DIRECTION
Write out, word for word, only the data from its first line to the line containing "PI = math.pi".

INFORMATION SUPPLIED
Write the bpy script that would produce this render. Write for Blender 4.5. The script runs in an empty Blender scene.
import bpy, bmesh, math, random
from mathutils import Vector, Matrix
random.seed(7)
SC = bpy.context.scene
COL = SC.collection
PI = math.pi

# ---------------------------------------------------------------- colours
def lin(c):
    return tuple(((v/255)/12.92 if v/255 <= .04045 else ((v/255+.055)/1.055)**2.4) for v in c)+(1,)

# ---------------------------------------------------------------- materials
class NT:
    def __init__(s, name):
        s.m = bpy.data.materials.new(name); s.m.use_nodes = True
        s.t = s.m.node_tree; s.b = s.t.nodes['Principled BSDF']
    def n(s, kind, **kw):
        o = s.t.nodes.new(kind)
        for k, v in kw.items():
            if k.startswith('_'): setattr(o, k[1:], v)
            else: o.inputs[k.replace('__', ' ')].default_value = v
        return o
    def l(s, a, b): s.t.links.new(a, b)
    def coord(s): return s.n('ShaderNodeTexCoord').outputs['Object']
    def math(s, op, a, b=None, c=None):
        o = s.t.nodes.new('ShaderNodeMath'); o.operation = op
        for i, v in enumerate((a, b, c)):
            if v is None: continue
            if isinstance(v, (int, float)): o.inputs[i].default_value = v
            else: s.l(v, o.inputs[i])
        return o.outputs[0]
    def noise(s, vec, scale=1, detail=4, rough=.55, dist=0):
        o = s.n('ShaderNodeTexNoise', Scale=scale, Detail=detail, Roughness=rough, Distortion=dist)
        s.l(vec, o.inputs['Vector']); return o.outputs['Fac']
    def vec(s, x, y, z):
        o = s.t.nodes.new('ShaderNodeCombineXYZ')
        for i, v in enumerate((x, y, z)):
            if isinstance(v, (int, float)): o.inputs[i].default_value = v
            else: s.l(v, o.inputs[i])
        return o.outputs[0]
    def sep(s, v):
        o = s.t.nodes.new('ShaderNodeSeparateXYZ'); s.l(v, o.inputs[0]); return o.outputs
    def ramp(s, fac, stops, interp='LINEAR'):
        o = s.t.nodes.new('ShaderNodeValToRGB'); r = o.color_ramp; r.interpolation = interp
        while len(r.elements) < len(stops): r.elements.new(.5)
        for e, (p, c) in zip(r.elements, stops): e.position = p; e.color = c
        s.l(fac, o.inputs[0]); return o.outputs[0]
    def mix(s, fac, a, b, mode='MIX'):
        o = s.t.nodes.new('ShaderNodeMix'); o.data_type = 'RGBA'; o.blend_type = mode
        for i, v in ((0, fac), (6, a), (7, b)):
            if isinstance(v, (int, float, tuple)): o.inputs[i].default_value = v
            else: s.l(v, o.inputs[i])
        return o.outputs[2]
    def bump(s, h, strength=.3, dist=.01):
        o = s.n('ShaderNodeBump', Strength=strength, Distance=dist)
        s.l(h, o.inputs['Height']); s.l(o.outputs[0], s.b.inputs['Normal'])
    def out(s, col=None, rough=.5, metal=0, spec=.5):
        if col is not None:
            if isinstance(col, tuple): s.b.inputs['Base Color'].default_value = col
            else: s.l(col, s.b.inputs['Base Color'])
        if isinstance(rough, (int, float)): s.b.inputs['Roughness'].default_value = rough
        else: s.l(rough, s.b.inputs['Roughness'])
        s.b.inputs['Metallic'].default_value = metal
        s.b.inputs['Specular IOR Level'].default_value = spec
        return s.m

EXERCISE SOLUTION
Write the bpy script that would produce this render. Write for Blender 4.5. The script runs in an empty Blender scene.
import bpy, bmesh, math, random
from mathutils import Vector, Matrix
random.seed(7)
SC = bpy.context.scene
COL = SC.collection
PI = math.pi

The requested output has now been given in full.